First Republic (FRC), whose stock has been halted, was seized by federal regulators and the bulk of its assets were sold to
JPMorgan Chase
(JPM). In a note to clients this morning, S&P DJ Indices said that First Republic “is no longer eligible for inclusion in S&P DJ Indices. It is currently in a trading halt on NYSE. The index removal date will be announced at 5:15 p.m. through the normal channels.”

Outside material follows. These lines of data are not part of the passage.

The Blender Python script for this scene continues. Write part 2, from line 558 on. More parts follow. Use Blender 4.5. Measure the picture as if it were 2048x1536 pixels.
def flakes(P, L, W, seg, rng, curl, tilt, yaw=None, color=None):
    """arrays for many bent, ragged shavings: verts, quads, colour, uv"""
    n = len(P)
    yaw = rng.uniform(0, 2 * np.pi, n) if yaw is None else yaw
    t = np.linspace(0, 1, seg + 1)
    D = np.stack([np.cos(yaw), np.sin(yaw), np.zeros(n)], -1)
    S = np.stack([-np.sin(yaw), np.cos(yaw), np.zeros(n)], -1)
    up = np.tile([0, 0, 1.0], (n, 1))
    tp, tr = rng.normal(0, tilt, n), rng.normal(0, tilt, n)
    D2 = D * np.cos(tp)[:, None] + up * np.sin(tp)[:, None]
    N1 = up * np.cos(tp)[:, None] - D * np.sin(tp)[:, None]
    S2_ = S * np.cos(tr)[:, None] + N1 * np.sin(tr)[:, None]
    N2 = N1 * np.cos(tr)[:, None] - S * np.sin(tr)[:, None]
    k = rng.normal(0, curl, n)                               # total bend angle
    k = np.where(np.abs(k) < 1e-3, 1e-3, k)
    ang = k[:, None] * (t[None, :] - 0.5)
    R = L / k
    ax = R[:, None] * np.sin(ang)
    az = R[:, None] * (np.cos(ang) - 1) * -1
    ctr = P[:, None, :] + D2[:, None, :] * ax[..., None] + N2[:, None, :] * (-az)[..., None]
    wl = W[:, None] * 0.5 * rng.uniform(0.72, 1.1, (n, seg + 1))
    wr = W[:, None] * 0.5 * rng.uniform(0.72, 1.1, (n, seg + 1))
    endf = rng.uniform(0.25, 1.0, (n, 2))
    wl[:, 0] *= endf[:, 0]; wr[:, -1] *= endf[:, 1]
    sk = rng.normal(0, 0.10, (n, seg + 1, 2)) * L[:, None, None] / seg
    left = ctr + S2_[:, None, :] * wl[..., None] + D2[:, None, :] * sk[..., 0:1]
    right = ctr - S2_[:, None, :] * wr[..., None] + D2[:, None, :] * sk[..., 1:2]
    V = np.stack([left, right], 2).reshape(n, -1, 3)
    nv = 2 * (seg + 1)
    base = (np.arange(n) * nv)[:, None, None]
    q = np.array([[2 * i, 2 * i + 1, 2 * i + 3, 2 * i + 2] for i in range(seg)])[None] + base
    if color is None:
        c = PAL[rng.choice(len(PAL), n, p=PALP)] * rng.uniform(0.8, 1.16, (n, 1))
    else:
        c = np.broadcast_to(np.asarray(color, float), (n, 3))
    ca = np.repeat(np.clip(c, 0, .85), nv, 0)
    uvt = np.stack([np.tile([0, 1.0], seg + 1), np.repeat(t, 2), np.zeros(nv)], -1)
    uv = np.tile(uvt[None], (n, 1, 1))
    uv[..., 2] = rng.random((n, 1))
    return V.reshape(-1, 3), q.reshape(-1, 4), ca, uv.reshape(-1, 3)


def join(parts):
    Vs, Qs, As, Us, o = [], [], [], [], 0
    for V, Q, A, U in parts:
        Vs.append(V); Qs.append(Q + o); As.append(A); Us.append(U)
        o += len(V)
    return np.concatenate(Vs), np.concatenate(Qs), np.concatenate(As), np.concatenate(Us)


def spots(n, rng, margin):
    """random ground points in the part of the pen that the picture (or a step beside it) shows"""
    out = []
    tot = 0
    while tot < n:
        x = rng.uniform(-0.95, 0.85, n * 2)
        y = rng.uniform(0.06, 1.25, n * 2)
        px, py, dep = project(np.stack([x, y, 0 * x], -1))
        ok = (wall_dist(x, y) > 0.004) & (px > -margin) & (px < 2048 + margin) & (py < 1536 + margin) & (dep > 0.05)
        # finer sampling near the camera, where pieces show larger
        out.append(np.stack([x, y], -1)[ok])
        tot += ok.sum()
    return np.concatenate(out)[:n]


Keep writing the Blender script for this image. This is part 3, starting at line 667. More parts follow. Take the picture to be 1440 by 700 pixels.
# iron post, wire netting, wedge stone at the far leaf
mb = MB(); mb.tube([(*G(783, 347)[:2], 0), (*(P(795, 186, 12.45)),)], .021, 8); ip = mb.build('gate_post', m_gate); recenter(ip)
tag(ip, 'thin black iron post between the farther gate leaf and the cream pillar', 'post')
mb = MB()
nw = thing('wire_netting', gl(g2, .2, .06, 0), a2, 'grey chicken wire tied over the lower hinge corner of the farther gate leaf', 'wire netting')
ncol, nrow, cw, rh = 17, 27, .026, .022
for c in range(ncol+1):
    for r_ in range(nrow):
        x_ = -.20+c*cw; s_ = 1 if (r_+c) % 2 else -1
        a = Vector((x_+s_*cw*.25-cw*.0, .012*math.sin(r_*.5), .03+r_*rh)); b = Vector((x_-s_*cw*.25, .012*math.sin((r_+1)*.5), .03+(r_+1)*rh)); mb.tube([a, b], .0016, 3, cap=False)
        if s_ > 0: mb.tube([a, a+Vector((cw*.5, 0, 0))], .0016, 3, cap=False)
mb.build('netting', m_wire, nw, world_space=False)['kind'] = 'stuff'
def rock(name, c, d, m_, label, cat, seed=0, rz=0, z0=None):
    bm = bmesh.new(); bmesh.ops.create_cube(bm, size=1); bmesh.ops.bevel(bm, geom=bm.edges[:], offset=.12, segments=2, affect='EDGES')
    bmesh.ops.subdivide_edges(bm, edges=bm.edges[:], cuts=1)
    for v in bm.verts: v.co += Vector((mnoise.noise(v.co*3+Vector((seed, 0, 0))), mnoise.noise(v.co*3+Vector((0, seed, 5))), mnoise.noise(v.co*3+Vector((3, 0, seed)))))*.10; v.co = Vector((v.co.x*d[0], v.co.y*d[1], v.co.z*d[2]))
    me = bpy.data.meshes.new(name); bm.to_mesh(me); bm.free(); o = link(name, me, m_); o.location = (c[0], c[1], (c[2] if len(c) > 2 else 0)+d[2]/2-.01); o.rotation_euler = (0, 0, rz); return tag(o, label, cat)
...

The new S&P 500 member could be Blackstone, which, with a market value of $110 billion, is the largest company that isn’t now in the S&P 500. That’s probably due to its ownership structure, which effectively gives control to CEO Steve Schwarzman. Recently, though, S&P Dow Jones Indices recently relaxed its criteria for inclusion in the S&P 500 index and will allow companies with dual-class stocks. While Blackstone doesn’t have two classes of stock, the new rules appear to have created the opening it needs to potentially join the index when the First Republic comes out or at a later date. Both First Republic and Blackstone are financial companies, which would allow S&P DJ Indices to more easily make the swap.
Blackstone shares are jumping Monday, and possible S&P 500 inclusion may be why. The stock is up 1.3% at $90.46 in early trading Monday. The stock has gotten a lift since S&P DJ Indices announced the rule change on April 17 on expectations that it will be added to the S&P 500.